_Rows_
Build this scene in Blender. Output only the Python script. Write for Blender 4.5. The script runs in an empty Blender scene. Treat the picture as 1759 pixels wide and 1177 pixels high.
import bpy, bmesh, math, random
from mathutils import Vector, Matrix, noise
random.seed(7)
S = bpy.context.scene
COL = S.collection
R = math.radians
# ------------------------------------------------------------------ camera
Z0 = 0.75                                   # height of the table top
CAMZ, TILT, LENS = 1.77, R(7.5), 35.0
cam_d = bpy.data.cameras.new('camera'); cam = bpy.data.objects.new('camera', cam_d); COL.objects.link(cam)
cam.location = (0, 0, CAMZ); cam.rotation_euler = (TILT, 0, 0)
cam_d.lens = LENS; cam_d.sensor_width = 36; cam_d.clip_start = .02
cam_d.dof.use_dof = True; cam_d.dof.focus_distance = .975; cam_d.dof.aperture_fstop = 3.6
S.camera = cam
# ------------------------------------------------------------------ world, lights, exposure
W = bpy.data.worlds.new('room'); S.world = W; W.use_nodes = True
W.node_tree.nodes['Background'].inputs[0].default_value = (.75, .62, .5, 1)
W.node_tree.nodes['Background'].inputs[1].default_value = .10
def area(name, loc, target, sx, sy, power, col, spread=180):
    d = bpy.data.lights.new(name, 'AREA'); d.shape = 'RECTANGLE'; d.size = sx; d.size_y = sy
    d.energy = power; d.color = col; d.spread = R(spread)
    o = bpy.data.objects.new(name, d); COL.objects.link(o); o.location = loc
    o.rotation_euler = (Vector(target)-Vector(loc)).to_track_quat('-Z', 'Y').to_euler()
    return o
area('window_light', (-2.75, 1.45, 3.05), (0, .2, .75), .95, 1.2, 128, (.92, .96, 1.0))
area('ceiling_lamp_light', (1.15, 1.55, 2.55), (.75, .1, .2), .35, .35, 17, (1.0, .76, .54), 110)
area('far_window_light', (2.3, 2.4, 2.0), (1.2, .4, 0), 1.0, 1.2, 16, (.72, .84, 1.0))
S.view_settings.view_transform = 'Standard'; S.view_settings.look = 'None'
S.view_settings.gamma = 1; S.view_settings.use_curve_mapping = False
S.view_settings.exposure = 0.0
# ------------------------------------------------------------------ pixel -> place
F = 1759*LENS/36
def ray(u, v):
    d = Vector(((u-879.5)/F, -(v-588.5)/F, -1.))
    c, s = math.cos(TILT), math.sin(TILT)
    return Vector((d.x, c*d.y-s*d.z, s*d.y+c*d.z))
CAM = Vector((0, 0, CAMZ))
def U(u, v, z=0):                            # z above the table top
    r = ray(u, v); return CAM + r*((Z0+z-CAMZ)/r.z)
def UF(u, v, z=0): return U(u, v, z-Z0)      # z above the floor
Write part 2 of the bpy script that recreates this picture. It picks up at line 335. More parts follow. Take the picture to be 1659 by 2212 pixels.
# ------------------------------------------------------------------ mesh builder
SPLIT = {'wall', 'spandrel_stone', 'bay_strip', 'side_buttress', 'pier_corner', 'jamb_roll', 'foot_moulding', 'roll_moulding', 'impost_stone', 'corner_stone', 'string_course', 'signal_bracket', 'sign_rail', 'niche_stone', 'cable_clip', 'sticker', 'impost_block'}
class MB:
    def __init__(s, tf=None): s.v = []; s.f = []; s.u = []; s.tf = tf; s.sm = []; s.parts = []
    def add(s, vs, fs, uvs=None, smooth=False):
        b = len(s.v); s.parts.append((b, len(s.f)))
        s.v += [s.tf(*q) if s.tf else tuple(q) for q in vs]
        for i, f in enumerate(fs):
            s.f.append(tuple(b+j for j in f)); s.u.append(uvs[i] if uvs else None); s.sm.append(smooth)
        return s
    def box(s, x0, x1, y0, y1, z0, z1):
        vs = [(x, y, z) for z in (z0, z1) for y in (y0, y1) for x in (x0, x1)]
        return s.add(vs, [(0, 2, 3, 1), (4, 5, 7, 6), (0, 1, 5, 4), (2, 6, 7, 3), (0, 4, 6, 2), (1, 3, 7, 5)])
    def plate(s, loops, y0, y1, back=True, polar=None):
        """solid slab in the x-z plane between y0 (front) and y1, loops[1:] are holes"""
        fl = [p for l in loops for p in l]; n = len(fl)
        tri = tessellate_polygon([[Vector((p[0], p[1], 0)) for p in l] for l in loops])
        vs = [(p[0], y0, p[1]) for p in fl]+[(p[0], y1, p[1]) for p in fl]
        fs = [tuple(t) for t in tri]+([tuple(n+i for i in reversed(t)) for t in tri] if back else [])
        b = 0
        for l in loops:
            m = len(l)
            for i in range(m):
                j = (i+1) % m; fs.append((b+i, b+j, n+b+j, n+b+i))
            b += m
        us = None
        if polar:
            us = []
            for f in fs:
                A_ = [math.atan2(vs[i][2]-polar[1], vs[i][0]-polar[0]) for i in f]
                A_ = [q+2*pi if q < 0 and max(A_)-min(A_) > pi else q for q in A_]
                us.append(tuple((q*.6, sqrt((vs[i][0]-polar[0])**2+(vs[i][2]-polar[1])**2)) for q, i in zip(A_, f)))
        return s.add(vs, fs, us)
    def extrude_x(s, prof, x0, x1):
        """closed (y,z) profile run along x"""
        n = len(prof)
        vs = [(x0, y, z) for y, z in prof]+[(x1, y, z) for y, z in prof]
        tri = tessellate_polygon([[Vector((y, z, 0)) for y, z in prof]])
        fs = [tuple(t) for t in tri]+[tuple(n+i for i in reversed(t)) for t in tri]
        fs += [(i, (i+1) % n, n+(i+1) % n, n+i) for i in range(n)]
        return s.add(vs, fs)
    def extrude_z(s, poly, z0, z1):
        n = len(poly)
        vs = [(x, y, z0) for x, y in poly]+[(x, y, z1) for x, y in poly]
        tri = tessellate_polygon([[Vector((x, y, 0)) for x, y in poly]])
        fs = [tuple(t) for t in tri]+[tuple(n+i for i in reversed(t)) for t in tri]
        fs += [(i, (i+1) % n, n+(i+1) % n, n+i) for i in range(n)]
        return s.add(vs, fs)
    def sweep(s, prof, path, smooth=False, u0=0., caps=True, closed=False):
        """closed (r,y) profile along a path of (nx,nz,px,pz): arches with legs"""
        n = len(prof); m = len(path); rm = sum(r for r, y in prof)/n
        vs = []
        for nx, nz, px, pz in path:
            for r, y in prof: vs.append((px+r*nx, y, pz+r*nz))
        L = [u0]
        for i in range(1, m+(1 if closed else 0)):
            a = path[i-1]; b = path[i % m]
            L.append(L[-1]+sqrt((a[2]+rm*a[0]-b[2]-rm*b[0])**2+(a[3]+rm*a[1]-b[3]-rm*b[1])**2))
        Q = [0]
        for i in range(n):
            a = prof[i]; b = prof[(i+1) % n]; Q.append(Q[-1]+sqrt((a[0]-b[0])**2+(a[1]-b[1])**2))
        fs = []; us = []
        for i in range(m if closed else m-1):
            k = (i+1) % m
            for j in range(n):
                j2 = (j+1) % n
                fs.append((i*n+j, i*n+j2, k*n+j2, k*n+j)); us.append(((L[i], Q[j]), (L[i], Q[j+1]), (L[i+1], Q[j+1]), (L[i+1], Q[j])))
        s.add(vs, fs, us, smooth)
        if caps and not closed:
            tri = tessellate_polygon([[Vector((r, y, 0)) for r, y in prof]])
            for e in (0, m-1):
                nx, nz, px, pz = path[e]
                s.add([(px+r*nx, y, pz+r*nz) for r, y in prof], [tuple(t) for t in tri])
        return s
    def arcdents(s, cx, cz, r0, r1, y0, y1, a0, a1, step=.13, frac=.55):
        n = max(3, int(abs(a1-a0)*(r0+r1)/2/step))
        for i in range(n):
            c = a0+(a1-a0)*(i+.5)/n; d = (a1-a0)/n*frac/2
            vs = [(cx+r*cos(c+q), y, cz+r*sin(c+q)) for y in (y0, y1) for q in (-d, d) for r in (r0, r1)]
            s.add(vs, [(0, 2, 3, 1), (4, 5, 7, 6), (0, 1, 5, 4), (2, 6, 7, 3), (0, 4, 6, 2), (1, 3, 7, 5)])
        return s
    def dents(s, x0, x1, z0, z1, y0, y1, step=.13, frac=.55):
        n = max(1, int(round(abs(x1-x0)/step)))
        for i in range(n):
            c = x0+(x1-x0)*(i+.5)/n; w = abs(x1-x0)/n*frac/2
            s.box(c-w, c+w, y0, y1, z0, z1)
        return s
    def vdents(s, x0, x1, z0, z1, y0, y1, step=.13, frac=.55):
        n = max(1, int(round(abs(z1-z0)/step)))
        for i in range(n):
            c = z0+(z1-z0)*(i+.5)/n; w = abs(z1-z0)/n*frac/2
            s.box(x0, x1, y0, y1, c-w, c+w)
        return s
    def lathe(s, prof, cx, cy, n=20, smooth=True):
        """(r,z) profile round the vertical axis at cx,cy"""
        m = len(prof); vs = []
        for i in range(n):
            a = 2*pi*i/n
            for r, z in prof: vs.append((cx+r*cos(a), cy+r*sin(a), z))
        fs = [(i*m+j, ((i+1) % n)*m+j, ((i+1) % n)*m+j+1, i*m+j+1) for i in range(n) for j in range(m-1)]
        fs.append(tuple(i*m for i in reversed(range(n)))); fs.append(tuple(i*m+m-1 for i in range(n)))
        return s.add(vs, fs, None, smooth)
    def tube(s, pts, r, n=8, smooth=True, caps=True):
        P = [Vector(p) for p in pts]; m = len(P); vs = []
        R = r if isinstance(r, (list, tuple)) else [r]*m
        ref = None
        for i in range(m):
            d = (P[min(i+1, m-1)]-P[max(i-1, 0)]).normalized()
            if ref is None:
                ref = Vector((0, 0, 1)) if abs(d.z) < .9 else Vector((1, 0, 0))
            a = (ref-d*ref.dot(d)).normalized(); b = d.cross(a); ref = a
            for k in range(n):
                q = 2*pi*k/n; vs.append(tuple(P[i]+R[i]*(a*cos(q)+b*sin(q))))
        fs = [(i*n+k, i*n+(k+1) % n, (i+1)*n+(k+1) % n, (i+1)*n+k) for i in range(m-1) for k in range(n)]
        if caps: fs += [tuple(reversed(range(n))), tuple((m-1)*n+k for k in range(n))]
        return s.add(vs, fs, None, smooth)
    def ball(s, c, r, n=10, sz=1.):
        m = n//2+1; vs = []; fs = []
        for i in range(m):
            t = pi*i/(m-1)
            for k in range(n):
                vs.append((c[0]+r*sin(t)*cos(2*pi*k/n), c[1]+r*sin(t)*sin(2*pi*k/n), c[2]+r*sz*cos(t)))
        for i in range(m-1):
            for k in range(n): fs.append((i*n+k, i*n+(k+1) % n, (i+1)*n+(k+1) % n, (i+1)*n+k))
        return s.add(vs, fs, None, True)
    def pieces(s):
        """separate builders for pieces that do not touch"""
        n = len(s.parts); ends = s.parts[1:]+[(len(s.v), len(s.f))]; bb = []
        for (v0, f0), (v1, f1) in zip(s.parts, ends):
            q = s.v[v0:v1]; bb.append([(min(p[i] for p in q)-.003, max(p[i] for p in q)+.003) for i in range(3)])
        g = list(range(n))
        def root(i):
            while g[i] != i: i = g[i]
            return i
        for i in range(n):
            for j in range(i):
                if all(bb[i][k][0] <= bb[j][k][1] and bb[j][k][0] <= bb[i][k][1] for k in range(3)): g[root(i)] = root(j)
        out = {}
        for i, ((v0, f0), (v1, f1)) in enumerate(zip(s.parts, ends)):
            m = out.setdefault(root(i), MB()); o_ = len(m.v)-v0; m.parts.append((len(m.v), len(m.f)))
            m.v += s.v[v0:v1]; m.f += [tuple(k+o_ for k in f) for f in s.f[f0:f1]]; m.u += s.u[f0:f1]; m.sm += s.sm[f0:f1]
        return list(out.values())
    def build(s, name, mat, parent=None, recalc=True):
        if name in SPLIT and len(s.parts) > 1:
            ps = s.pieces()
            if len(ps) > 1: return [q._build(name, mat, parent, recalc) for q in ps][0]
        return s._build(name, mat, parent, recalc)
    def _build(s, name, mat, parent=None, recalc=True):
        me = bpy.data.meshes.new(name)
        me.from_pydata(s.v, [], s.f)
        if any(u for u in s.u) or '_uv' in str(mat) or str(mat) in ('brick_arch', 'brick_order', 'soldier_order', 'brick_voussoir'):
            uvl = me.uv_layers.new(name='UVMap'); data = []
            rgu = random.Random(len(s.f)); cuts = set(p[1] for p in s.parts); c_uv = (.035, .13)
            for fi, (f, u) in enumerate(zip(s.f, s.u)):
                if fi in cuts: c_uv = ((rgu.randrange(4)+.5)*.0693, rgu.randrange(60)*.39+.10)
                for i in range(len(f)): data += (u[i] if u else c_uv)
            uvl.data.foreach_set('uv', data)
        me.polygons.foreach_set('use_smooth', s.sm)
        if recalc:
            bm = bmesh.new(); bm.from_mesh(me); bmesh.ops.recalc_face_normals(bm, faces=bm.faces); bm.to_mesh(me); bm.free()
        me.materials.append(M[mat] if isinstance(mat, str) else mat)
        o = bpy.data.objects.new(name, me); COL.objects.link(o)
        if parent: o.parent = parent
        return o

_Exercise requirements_
Copy all lines of the material above where the string "this" occurs.

_Task output_
Build this scene in Blender. Output only the Python script. Write for Blender 4.5. The script runs in an empty Blender scene. Treat the picture as 1759 pixels wide and 1177 pixels high.
Write part 2 of the bpy script that recreates this picture. It picks up at line 335. More parts follow. Take the picture to be 1659 by 2212 pixels.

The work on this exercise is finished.